David Gillespie is senior producer at ie Media. Prior to joining ie he worked with start-ups, at DDB, consulted for the Australian Government and travelled the world making computer games. When not offending people, he makes music and sleeps. Visit his blog 'Creative Is Not A Department' if you really can't get enough.
Friday night in your Argentinean bar of choice is, I feel, the best time for hard-hitting discussion and thought-provoking insight. Which is why I am to be found most Friday nights in such establishments. Last Friday with one of the editors of this fine publication, we were discussing interests and, as much as I'd like to claim this insight my own, I cannot.
Scott and I were pontificating on levels and ranges of interest in the various things around us. It occurred to him sitting there talking that the more one was generally (and genuinely) interested in, the larger the percentage of the population you could likely have an engaging conversation with, the more common ground you could find, and the further you could extend the patterns of behaviour you recognised across the world you knew.
Let's use an example: take two people, both of whom would say they were interested in fashion. One however is interested in fashion merely as an end product, something created solely to make them feel good about themselves and hopefully desired by the opposite sex. The other takes an interest in fashion both in terms of what it does for them, but what it does for others.
The conversation about the clothes a person wears only extends to that moment, to the outfit which is noticed and commented on. The conversation about others involves the designer (say Chistopher Bailey at Burberry), their own path to where they are (working under Tom Ford at Gucci), the campaigns around the revitalisation of that brand (Kate Moss), how it ties in to classic British fashion and the campaigns hark back to great David Bailey photographs of British icons. It extends to the quintessentially British elements of fashion, the things unique to that most unique of isles.
And now we're on to David Bailey and photography.

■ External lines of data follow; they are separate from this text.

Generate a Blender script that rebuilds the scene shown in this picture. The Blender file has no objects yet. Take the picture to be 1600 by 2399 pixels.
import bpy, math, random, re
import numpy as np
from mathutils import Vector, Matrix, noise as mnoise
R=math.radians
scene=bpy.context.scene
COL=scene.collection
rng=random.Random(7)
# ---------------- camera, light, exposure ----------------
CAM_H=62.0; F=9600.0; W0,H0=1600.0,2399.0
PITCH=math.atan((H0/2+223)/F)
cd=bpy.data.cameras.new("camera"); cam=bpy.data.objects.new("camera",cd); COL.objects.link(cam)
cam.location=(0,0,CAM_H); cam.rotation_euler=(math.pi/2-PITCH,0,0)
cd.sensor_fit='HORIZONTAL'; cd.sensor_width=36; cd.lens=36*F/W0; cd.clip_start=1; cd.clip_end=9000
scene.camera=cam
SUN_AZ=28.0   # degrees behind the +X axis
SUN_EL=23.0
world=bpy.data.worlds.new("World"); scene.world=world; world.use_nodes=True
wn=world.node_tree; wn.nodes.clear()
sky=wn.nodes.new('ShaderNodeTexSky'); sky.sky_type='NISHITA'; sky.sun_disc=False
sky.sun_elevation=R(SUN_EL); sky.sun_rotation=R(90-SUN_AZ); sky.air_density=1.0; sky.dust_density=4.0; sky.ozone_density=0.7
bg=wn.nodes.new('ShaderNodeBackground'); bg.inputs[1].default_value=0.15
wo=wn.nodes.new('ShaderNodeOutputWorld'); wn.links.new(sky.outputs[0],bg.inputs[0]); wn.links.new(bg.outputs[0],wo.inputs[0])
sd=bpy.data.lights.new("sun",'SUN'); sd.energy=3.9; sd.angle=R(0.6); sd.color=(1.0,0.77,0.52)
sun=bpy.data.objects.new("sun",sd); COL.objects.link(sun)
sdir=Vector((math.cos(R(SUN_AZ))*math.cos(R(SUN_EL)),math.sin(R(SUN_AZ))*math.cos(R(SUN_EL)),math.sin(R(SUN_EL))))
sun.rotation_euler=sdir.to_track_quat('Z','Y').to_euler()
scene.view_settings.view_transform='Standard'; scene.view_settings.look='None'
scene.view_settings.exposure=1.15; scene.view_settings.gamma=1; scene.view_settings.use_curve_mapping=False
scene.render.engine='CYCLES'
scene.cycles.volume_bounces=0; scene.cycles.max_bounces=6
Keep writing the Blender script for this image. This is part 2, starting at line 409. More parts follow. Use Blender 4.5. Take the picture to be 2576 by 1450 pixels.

Or other quintessentially British things. Or Tom Ford's new line of clothing. Or the revitalisation of men's wear and how much other designers can claim responsibility like Hedi Slimane's tenure at Dior. Or the role that luxury has to play and how it is marketed in a world where it seems everyone want to have a conversation, and so much of luxury is about being inaccessible. Or Class-A substances and whether there is any truth to the ubiquity of cocaine being partially responsible for the decline in street value in England, brought about by a ceaseless fascination with Kate, her former boyfriend Pete an the antics spread across the tabloid papers.
None of those are massive leaps to make, but the conversation doesn't get there if your interest only goes as far as what clothes do for you. The thinking can be applied to any field or any subject, and it stems not from any robust concoction of intelligence, merely a curiosity in the world around you. It broadens the scope of potential conversations and increases the opportunity to finds common ground, to make a connection. It will make you a better marketer and a better sales person. More importantly, it will make you a better human being. Of course the above could just be the rambling of a madman, so for vindication, I turn the one of the maddest:
"I am neither especially clever nor especially gifted. I am only very, very curious." Albert Einstein
For those needing a boost to their curiosity, try turning the TV off this evening and indulging in www.ted.com; you'll be amazed at what you find.